• EXERCISE INSTRUCTIONS:
Show each line that has the string "scene" in it.

• DATASET EXCERPT:
--------------------------------------------------

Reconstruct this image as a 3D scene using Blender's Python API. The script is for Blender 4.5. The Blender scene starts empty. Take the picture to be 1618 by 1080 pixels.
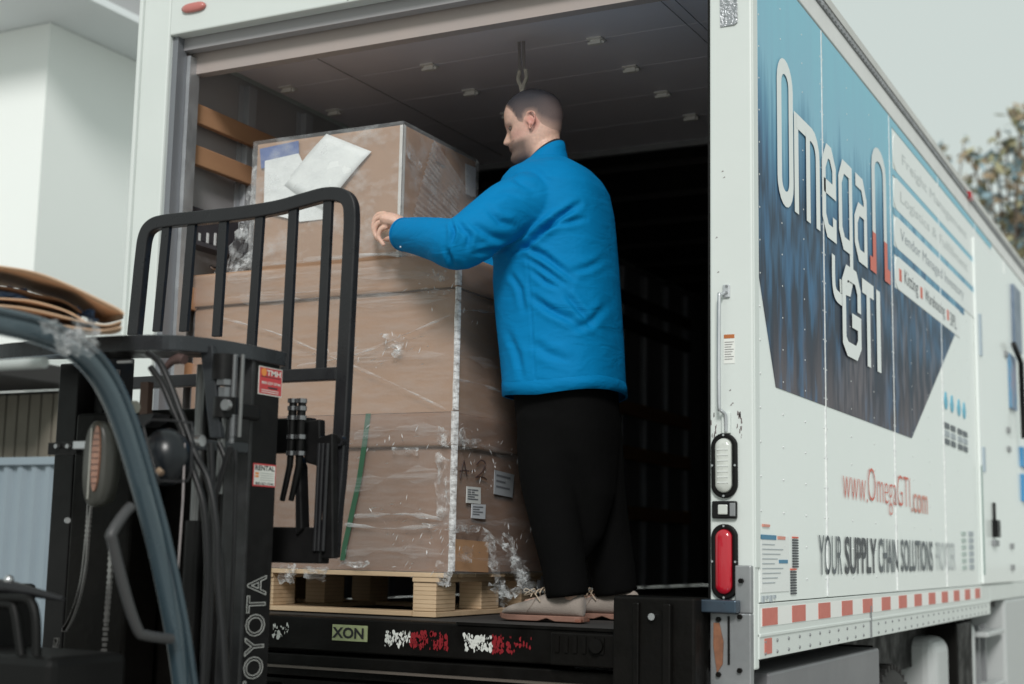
import bpy, bmesh, math, random
import numpy as np
from mathutils import Vector, Matrix
S = bpy.context.scene
COL = S.collection
random.seed(7); RNG = np.random.default_rng(7)

# ------------------------------------------------------------------ camera
YAW, PIT, ROL, FPX = 0.4736, 0.1447, 0.0189, 2250.0
CAM = np.array([1.303, -4.18, 0.239])          # bed of the truck is z = 0, the yard is z = -1.2
FW = np.array([-math.sin(YAW)*math.cos(PIT), math.cos(YAW)*math.cos(PIT), math.sin(PIT)])
_r = np.array([math.cos(YAW), math.sin(YAW), 0.0]); _u = np.cross(_r, FW)
RT = math.cos(ROL)*_r + math.sin(ROL)*_u
UP = -math.sin(ROL)*_r + math.cos(ROL)*_u
cd = bpy.data.cameras.new('camera'); cam = bpy.data.objects.new('camera', cd); COL.objects.link(cam)
cam.matrix_world = Matrix(((RT[0], UP[0], -FW[0], CAM[0]), (RT[1], UP[1], -FW[1], CAM[1]), (RT[2], UP[2], -FW[2], CAM[2]), (0, 0, 0, 1)))
cd.sensor_width = 36; cd.lens = FPX/1618*36; cd.clip_start = 0.05; cd.clip_end = 600
cd.dof.use_dof = True; cd.dof.focus_distance = 4.75; cd.dof.aperture_fstop = 2.0
S.camera = cam

# ------------------------------------------------------------------ light
SUN_DIR = Vector((0.36, -0.76, 0.56)).normalized()
W = bpy.data.worlds.new("World"); S.world = W; W.use_nodes = True
wn = W.node_tree.nodes; wl = W.node_tree.links; wn.clear()
sky = wn.new('ShaderNodeTexSky'); sky.sky_type = 'NISHITA'; sky.sun_disc = False
sky.sun_elevation = math.asin(SUN_DIR.z); sky.sun_rotation = math.atan2(SUN_DIR.x, SUN_DIR.y)
cl = wn.new('ShaderNodeMix'); cl.data_type = 'RGBA'; cl.inputs['Factor'].default_value = 0.96
wl.new(sky.outputs[0], cl.inputs['A']); cl.inputs['B'].default_value = (6.25, 6.95, 6.6, 1)   # even high cloud
bg = wn.new('ShaderNodeBackground'); bg.inputs[1].default_value = 0.1
wo = wn.new('ShaderNodeOutputWorld'); wl.new(cl.outputs['Result'], bg.inputs[0]); wl.new(bg.outputs[0], wo.inputs[0])
sl = bpy.data.lights.new('sun', 'SUN'); sl.energy = 2.2; sl.angle = math.radians(14); sl.color = (1.0, 0.975, 0.945)
sun = bpy.data.objects.new('sun', sl); COL.objects.link(sun); sun.rotation_euler = SUN_DIR.to_track_quat('Z', 'Y').to_euler()
sun.location = (8, -8, 12)
S.view_settings.view_transform = 'Standard'; S.view_settings.look = 'None'
S.view_settings.exposure = 0.0; S.view_settings.gamma = 1.0; S.view_settings.use_curve_mapping = False
S.render.engine = 'CYCLES'; S.cycles.max_bounces = 8; S.cycles.transparent_max_bounces = 16

# ------------------------------------------------------------------ helpers
def ray(px, py): return FW + RT*(px-809)/FPX - UP*(py-540)/FPX
def onY(px, py, Y=0.0):
    r = ray(px, py); return CAM + r*(Y-CAM[1])/r[1]
def onX(px, py, X=0.0):
    r = ray(px, py); return CAM + r*(X-CAM[0])/r[0]
def atd(px, py, d): return CAM + ray(px, py)*d
def pix(p):
    v = np.asarray(p, float) - CAM; d = v@FW
    return np.stack([809+FPX*(v@RT)/d, 540-FPX*(v@UP)/d], -1)

MATS = {}
def mat(name, col, rough=0.6, metal=0.0, col2=None, scale=8.0, mix=0.5, bump=0.0, bscale=40.0, stretch=(1,1,1), detail=4, spec=0.5, coat=0.0, sheen=0.0, rvar=0.0):
    if name in MATS: return MATS[name]
    m = bpy.data.materials.new(name); m.use_nodes = True; N = m.node_tree.nodes; L = m.node_tree.links
    b = N['Principled BSDF']; b.inputs['Base Color'].default_value = (*col, 1); b.inputs['Roughness'].default_value = rough
    b.inputs['Metallic'].default_value = metal; b.inputs['Specular IOR Level'].default_value = spec
    b.inputs['Coat Weight'].default_value = coat
    b.inputs['Sheen Weight'].default_value = sheen
    tc = N.new('ShaderNodeTexCoord'); mp = N.new('ShaderNodeMapping'); mp.inputs['Scale'].default_value = stretch
    L.new(tc.outputs['Object'], mp.inputs['Vector'])
    if col2 is not None:
        n = N.new('ShaderNodeTexNoise'); n.inputs['Scale'].default_value = scale; n.inputs['Detail'].default_value = detail; n.inputs['Roughness'].default_value = 0.6
        L.new(mp.outputs[0], n.inputs['Vector'])
        r = N.new('ShaderNodeValToRGB'); r.color_ramp.elements[0].position = 0.5-mix*0.5; r.color_ramp.elements[1].position = min(0.98, 0.5+mix*0.5)
        r.color_ramp.elements[0].color = (*col, 1); r.color_ramp.elements[1].color = (*col2, 1)
        L.new(n.outputs['Fac'], r.inputs['Fac']); L.new(r.outputs['Color'], b.inputs['Base Color'])
    if rvar:
        n3 = N.new('ShaderNodeTexNoise'); n3.inputs['Scale'].default_value = scale*1.7; n3.inputs['Detail'].default_value = 5
        L.new(mp.outputs[0], n3.inputs['Vector'])
        mr = N.new('ShaderNodeMapRange'); mr.inputs['From Min'].default_value = 0.35; mr.inputs['From Max'].default_value = 0.65
        mr.inputs['To Min'].default_value = max(0.02, rough-rvar); mr.inputs['To Max'].default_value = min(1, rough+rvar)
        L.new(n3.outputs['Fac'], mr.inputs['Value']); L.new(mr.outputs[0], b.inputs['Roughness'])
    if bump:
        n2 = N.new('ShaderNodeTexNoise'); n2.inputs['Scale'].default_value = bscale; n2.inputs['Detail'].default_value = 4
        L.new(mp.outputs[0], n2.inputs['Vector'])
        bp = N.new('ShaderNodeBump'); bp.inputs['Strength'].default_value = bump; bp.inputs['Distance'].default_value = 0.01
        L.new(n2.outputs['Fac'], bp.inputs['Height']); L.new(bp.outputs[0], b.inputs['Normal'])
    MATS[name] = m; return m

class MB:
    def __init__(s): s.v = []; s.f = []; s.sm = []
    def add(s, vs, fs, smooth=False):
        o = len(s.v); s.v += [tuple(float(c) for c in v) for v in vs]
        s.f += [tuple(i+o for i in f) for f in fs]; s.sm += [smooth]*len(fs); return s
    def box(s, x0, x1, y0, y1, z0, z1):
        x0, x1 = sorted((x0, x1)); y0, y1 = sorted((y0, y1)); z0, z1 = sorted((z0, z1))
        v = [(x0,y0,z0),(x1,y0,z0),(x1,y1,z0),(x0,y1,z0),(x0,y0,z1),(x1,y0,z1),(x1,y1,z1),(x0,y1,z1)]
        return s.add(v, [(0,3,2,1),(4,5,6,7),(0,1,5,4),(1,2,6,5),(2,3,7,6),(3,0,4,7)])
    def prism(s, poly, d, smooth=False):
        """closed 3D polygon pushed along vector d (any winding; normals fixed at build)"""
        n = len(poly); d = np.array(d, float); a = [np.array(p, float) for p in poly]; b = [p+d for p in a]
        fs = [tuple(range(n)), tuple(range(2*n-1, n-1, -1))] + [(i, (i+1) % n + 0, (i+1) % n + n, i+n) for i in range(n)]
        return s.add(a+b, fs, smooth)
    def tube(s, path, r, seg=8, cap=True, smooth=True, flat=None):
        P = [np.array(p, float) for p in path]; n = len(P); R = r if hasattr(r, '__len__') else [r]*n
        T = [P[min(i+1, n-1)]-P[max(i-1, 0)] for i in range(n)]; T = [t/(np.linalg.norm(t)+1e-9) for t in T]
        ref = np.array([0, 0, 1.0]) if abs(T[0][2]) < 0.9 else np.array([0, 1.0, 0])
        u = np.cross(T[0], ref); u /= np.linalg.norm(u); vs = []
        for i in range(n):
            u = u - T[i]*(u@T[i]); u /= np.linalg.norm(u); w = np.cross(T[i], u)
            for k in range(seg):
                a = 2*math.pi*k/seg; vs.append(P[i] + R[i]*(math.cos(a)*u + math.sin(a)*w*(flat or 1)))
        fs = [(i*seg+k, i*seg+(k+1) % seg, (i+1)*seg+(k+1) % seg, (i+1)*seg+k) for i in range(n-1) for k in range(seg)]
        s.add(vs, fs, smooth)
        if cap: s.add(vs[:seg], [tuple(range(seg-1, -1, -1))]); s.add(vs[-seg:], [tuple(range(seg))])
        return s
    def loft(s, rings, cap=True, smooth=True):
        k = len(rings[0]); n = len(rings); vs = [p for r in rings for p in r]
        fs = [(i*k+j, i*k+(j+1) % k, (i+1)*k+(j+1) % k, (i+1)*k+j) for i in range(n-1) for j in range(k)]
        if cap: fs += [tuple(range(k-1, -1, -1)), tuple(range((n-1)*k, n*k))]
        return s.add(vs, fs, smooth)
    def ball(s, c, r, seg=16, rings=10, sc=(1,1,1)):
        R = []
        for i in range(1, rings):
            t = math.pi*i/rings
            R.append([(c[0]+r*sc[0]*math.sin(t)*math.cos(2*math.pi*k/seg), c[1]+r*sc[1]*math.sin(t)*math.sin(2*math.pi*k/seg), c[2]+r*sc[2]*math.cos(t)) for k in range(seg)])
        return s.loft(R)
    def build(s, name, m, parent=None, bevel=0.0, seg=2, solid=0.0, weld=False):
        me = bpy.data.meshes.new(name); me.from_pydata(s.v, [], s.f); 
        bm = bmesh.new(); bm.from_mesh(me)
        if weld: bmesh.ops.remove_doubles(bm, verts=bm.verts, dist=1e-5)
        bmesh.ops.recalc_face_normals(bm, faces=bm.faces); bm.to_mesh(me); bm.free()
        if not weld: me.polygons.foreach_set('use_smooth', s.sm)
        else: me.polygons.foreach_set('use_smooth', [any(s.sm)]*len(me.polygons))
        me.update(); me.materials.append(m)
        o = bpy.data.objects.new(name, me); COL.objects.link(o)
        if parent: o.parent = parent
        if bevel:
            b = o.modifiers.new('bevel', 'BEVEL'); b.width = bevel; b.segments = seg; b.limit_method = 'ANGLE'; b.angle_limit = math.radians(40)
        return o
def tag(o, label=None, cat=None, group=None, kind=None):
    if label: o['label'] = label
    if cat: o['category'] = cat
    if group: o['group'] = group
    if kind: o['kind'] = kind
    return o
def thing(name, label, cat, group=None, loc=None):
    o = bpy.data.objects.new(name, None); COL.objects.link(o); o.empty_display_size = 0.1
    return tag(o, label, cat, group)
def bx(name, m, parent, x0, x1, y0, y1, z0, z1, bevel=0.0): return MB().box(x0, x1, y0, y1, z0, z1).build(name, m, parent, bevel)
def catmull(P, n=6, closed=False):
    P = [np.array(p, float) for p in P]; out = []; m = len(P)
    for i in range(m if closed else m-1):
        p0 = P[(i-1) % m] if closed or i > 0 else P[0]; p1 = P[i]; p2 = P[(i+1) % m]
        p3 = P[(i+2) % m] if closed or i+2 < m else P[-1]
        for k in range(n):
            t = k/n; out.append(0.5*((2*p1)+(-p0+p2)*t+(2*p0-5*p1+4*p2-p3)*t*t+(-p0+3*p1-3*p2+p3)*t**3))
    if not closed: out.append(P[-1])
    return out
def text_mesh(name, s, m, parent, x0, x1, y0, y1, fn, depth=0.0015, bold=0.0, outline=0.0, spacing=1.0):
    """type set in the built-in face, fitted to the box x0..x1, y0..y1 of a flat surface; fn(u, v, w) -> world"""
    c = bpy.data.curves.new(name, 'FONT'); c.body = s; c.space_character = spacing; c.resolution_u = 3
    if outline: c.fill_mode = 'NONE'; c.bevel_depth = outline; c.bevel_resolution = 1
    elif bold: c.offset = bold
    t = bpy.data.objects.new(name, c); COL.objects.link(t); dg = bpy.context.evaluated_depsgraph_get(); dg.update()
    me = bpy.data.meshes.new_from_object(t.evaluated_get(dg)); bpy.data.objects.remove(t)
    n = len(me.vertices); co = np.empty(n*3); me.vertices.foreach_get('co', co); co = co.reshape(-1, 3)
    lo = co.min(0); hi = co.max(0)
    u = x0+(co[:, 0]-lo[0])/(hi[0]-lo[0])*(x1-x0); v = y0+(co[:, 1]-lo[1])/(hi[1]-lo[1])*(y1-y0)
    w = co[:, 2]*(x1-x0)/(hi[0]-lo[0]) if outline else co[:, 2]*0+depth
    me.vertices.foreach_set('co', np.array([fn(a, b, d) for a, b, d in zip(u, v, w)]).ravel()); me.update()
    me.materials.clear(); me.materials.append(m)
    o = bpy.data.objects.new(name, me); COL.objects.link(o); o.parent = parent; return o
def evaluated(o):
    dg = bpy.context.evaluated_depsgraph_get(); dg.update()
    me = bpy.data.meshes.new_from_object(o.evaluated_get(dg)); old = o.data; o.modifiers.clear(); o.data = me; return o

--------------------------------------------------

• TASK OUTPUT:
Reconstruct this image as a 3D scene using Blender's Python API. The script is for Blender 4.5. The Blender scene starts empty. Take the picture to be 1618 by 1080 pixels.
S = bpy.context.scene